Keyser v. Wasatch Towers Condominium Owners Association, Inc. (In re Keyser)

Citation:
No. 12-4114 (10th Cir. Nov. 27, 2012)
Tag(s):
Ruling:
Affirming the Bankruptcy Appellate Panel, the Tenth Circuit dismissed an appeal by Steven Keyser (“Debtor”) for lack of jurisdiction because his notice of appeal was untimely under Fed. Rul. Bankr. Pro. 8002(a). Under 28 U.S.C. § 158(c)(2), the timeliness of an appeal is set by Rule 8002(a) which requires that a notice of appeal be filed within 14 days of entry of the order appealed from.
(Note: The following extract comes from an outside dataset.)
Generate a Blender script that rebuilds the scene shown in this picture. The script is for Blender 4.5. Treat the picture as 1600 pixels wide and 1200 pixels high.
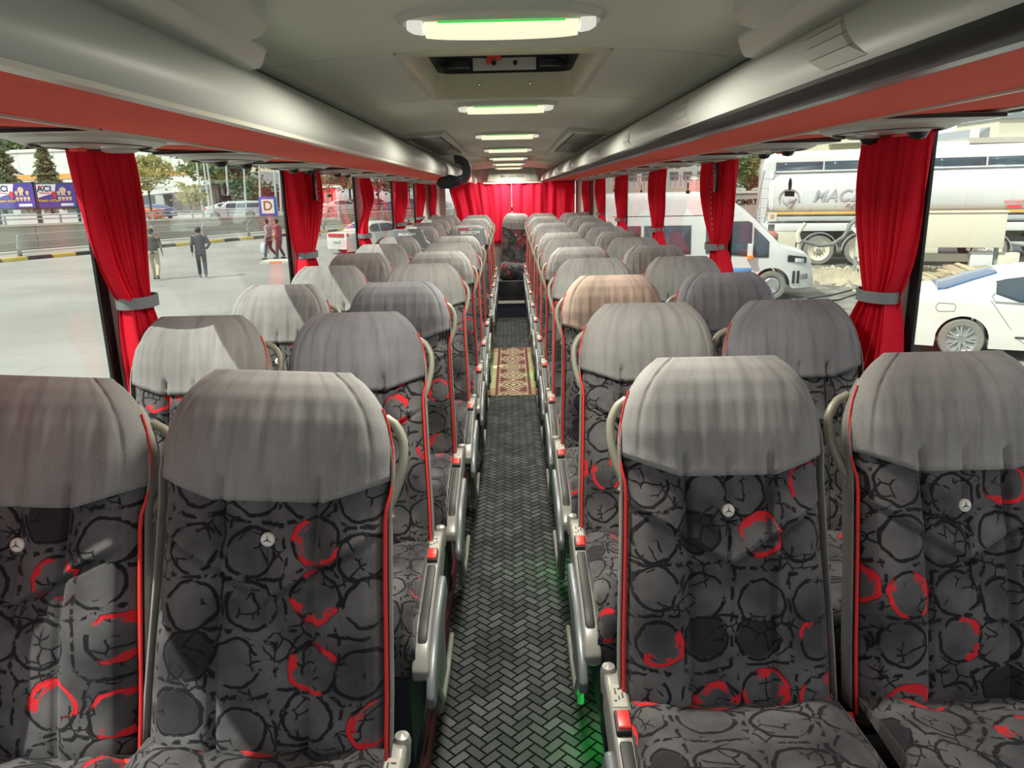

The Debtor sought to appeal the bankruptcy court’s January 28, 2011, order (“the January Order”) lifting the automatic stay on a condominium unit (“the Unit”) owned by the Debtor which would permit Wasatch Towers Condominium Owners Association, Inc. (“Wasatch”) to continue its state court foreclosure action on the Unit and to pursue any related prepetition claims against the Debtor. However, the Debtor waited until April 23, 2012, to file a notice of appeal, well after the 14-day deadline. The Debtor’s failure to comply with Rule 8002(a) was a jurisdictional defect. Additionally, the court rejected the Debtor’s contention that the bankruptcy court’s order on February 9, 2012, (the “February Order”) indicated that the January Order was not final and appealable as to the question of whether the stay had been lifted. The January Order had only lifted the stay with respect to Wasatch’s prepetition claims against the Debtor relating to the Unit, whereas the February Order provided for an evidentiary hearing on whether Wasatch had violated other portions of the stay that persisted. For example, Wasatch could have violated the stay by pursuing other general prepetition claims against the Debtor. The February Order did not disturb the January Order. Finally, the Debtor’s claims that the January Order failed to specify whether it annulled the stay and that the order improperly granted relief nunc pro tunc, went to the merits of the order, not its finality. The court declined to reach any alternative basis for its holding.
Procedural context:
The Debtor appealed the January Order of the United States Bankruptcy Court for the District of Utah. The BAP dismissed the appeal for lack of jurisdiction because the notice of appeal was untimely. Proceeding pro se, the Debtor appealed the BAP’s dismissal.
Facts:
Wasatch collected common expenses from residents at the condominium complex where the Unit was located. Originally, a corporation managed by the Debtor, Ariannus Limitata (“AL”), owned the Unit. When AL failed to pay Wasatch assessments for the Unit, Wasatch recorded a notice of lien and sought to foreclose on the Unit. The Debtor then transferred ownership of the Unit to himself by quitclaim deed and filed for Chapter 7 relief, listing the Unit in his schedules. Wasatch moved for relief from the automatic stay under 11 U.S.C. § 362(d)(2) so that it could proceed with its foreclosure action. However, the Chapter 7 trustee formally abandoned the Unit as well as all prepetition and postpetition claims relating to it. Since the Unit was no longer part of the bankruptcy estate, the bankruptcy court initially concluded that it lacked jurisdiction to hear Wasatch’s stay relief motion. Subsequently, the Court held that it did in fact have jurisdiction to hear Wasatch’s motion. In the January Order, the court lifted the stay on the Unit nunc pro tunc to the date when the trustee abandoned the property. The court’s February Order directed the parties to set an evidentiary hearing to address whether the stay had been violated. In April, the state court entered a decree of foreclosure which ordered the Unit to be sold by the Sheriff. Eventually, the bankruptcy court entered an order ruling that the stay had not been violated.
Judge(s):
Murphy, Ebel, and Hartz, Circuit Judges.